[WORK TO BE COMPLETED]: Output all records precisely as written.

◆ ◆ ◆ ◆ ◆

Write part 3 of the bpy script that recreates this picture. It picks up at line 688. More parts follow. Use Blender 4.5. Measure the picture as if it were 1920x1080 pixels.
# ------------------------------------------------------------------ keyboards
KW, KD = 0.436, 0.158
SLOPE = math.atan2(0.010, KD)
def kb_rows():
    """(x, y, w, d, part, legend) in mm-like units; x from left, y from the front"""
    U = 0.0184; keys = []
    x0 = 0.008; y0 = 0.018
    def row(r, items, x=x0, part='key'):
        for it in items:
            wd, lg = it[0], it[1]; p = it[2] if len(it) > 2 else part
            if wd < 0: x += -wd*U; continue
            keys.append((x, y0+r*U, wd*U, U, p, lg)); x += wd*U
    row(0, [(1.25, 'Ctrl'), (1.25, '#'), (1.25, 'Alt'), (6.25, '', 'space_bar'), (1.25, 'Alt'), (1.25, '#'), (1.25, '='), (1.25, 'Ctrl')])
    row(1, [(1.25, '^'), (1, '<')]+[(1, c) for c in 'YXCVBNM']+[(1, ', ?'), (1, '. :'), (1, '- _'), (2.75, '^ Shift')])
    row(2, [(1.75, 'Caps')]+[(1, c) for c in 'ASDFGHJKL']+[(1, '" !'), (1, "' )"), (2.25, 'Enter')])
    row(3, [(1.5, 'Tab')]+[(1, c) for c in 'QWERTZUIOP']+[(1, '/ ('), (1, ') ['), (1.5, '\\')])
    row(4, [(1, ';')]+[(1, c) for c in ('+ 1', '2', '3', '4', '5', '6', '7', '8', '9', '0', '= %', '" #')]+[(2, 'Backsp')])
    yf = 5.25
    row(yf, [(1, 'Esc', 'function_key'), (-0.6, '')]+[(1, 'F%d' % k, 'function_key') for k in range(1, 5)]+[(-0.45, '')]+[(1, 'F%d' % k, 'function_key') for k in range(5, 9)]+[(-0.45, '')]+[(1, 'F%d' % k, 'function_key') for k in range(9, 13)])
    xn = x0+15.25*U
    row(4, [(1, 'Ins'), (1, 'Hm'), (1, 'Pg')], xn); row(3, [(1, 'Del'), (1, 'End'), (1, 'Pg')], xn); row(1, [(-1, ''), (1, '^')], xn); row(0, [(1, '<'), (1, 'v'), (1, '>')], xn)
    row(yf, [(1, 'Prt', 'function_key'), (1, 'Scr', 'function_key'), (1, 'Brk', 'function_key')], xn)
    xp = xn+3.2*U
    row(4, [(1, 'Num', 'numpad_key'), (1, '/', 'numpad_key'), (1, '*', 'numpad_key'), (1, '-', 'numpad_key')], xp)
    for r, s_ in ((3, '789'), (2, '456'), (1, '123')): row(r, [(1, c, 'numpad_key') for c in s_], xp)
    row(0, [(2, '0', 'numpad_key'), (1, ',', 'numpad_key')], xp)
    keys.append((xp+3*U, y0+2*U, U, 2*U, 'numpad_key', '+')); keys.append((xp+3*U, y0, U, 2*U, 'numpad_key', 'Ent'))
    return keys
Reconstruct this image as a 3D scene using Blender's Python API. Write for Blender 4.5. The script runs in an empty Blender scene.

◆ ◆ ◆ ◆ ◆

[RESPONSE TO THE TASK]:
Write part 3 of the bpy script that recreates this picture. It picks up at line 688. More parts follow. Use Blender 4.5. Measure the picture as if it were 1920x1080 pixels.
# ------------------------------------------------------------------ keyboards
KW, KD = 0.436, 0.158
SLOPE = math.atan2(0.010, KD)
def kb_rows():
    """(x, y, w, d, part, legend) in mm-like units; x from left, y from the front"""
    U = 0.0184; keys = []
    x0 = 0.008; y0 = 0.018
    def row(r, items, x=x0, part='key'):
        for it in items:
            wd, lg = it[0], it[1]; p = it[2] if len(it) > 2 else part
            if wd < 0: x += -wd*U; continue
            keys.append((x, y0+r*U, wd*U, U, p, lg)); x += wd*U
    row(0, [(1.25, 'Ctrl'), (1.25, '#'), (1.25, 'Alt'), (6.25, '', 'space_bar'), (1.25, 'Alt'), (1.25, '#'), (1.25, '='), (1.25, 'Ctrl')])
    row(1, [(1.25, '^'), (1, '<')]+[(1, c) for c in 'YXCVBNM']+[(1, ', ?'), (1, '. :'), (1, '- _'), (2.75, '^ Shift')])
    row(2, [(1.75, 'Caps')]+[(1, c) for c in 'ASDFGHJKL']+[(1, '" !'), (1, "' )"), (2.25, 'Enter')])
    row(3, [(1.5, 'Tab')]+[(1, c) for c in 'QWERTZUIOP']+[(1, '/ ('), (1, ') ['), (1.5, '\\')])
    row(4, [(1, ';')]+[(1, c) for c in ('+ 1', '2', '3', '4', '5', '6', '7', '8', '9', '0', '= %', '" #')]+[(2, 'Backsp')])
    yf = 5.25
    row(yf, [(1, 'Esc', 'function_key'), (-0.6, '')]+[(1, 'F%d' % k, 'function_key') for k in range(1, 5)]+[(-0.45, '')]+[(1, 'F%d' % k, 'function_key') for k in range(5, 9)]+[(-0.45, '')]+[(1, 'F%d' % k, 'function_key') for k in range(9, 13)])
    xn = x0+15.25*U
    row(4, [(1, 'Ins'), (1, 'Hm'), (1, 'Pg')], xn); row(3, [(1, 'Del'), (1, 'End'), (1, 'Pg')], xn); row(1, [(-1, ''), (1, '^')], xn); row(0, [(1, '<'), (1, 'v'), (1, '>')], xn)
    row(yf, [(1, 'Prt', 'function_key'), (1, 'Scr', 'function_key'), (1, 'Brk', 'function_key')], xn)
    xp = xn+3.2*U
    row(4, [(1, 'Num', 'numpad_key'), (1, '/', 'numpad_key'), (1, '*', 'numpad_key'), (1, '-', 'numpad_key')], xp)
    for r, s_ in ((3, '789'), (2, '456'), (1, '123')): row(r, [(1, c, 'numpad_key') for c in s_], xp)
    row(0, [(2, '0', 'numpad_key'), (1, ',', 'numpad_key')], xp)
    keys.append((xp+3*U, y0+2*U, U, 2*U, 'numpad_key', '+')); keys.append((xp+3*U, y0, U, 2*U, 'numpad_key', 'Ent'))
    return keys
Reconstruct this image as a 3D scene using Blender's Python API. Write for Blender 4.5. The script runs in an empty Blender scene.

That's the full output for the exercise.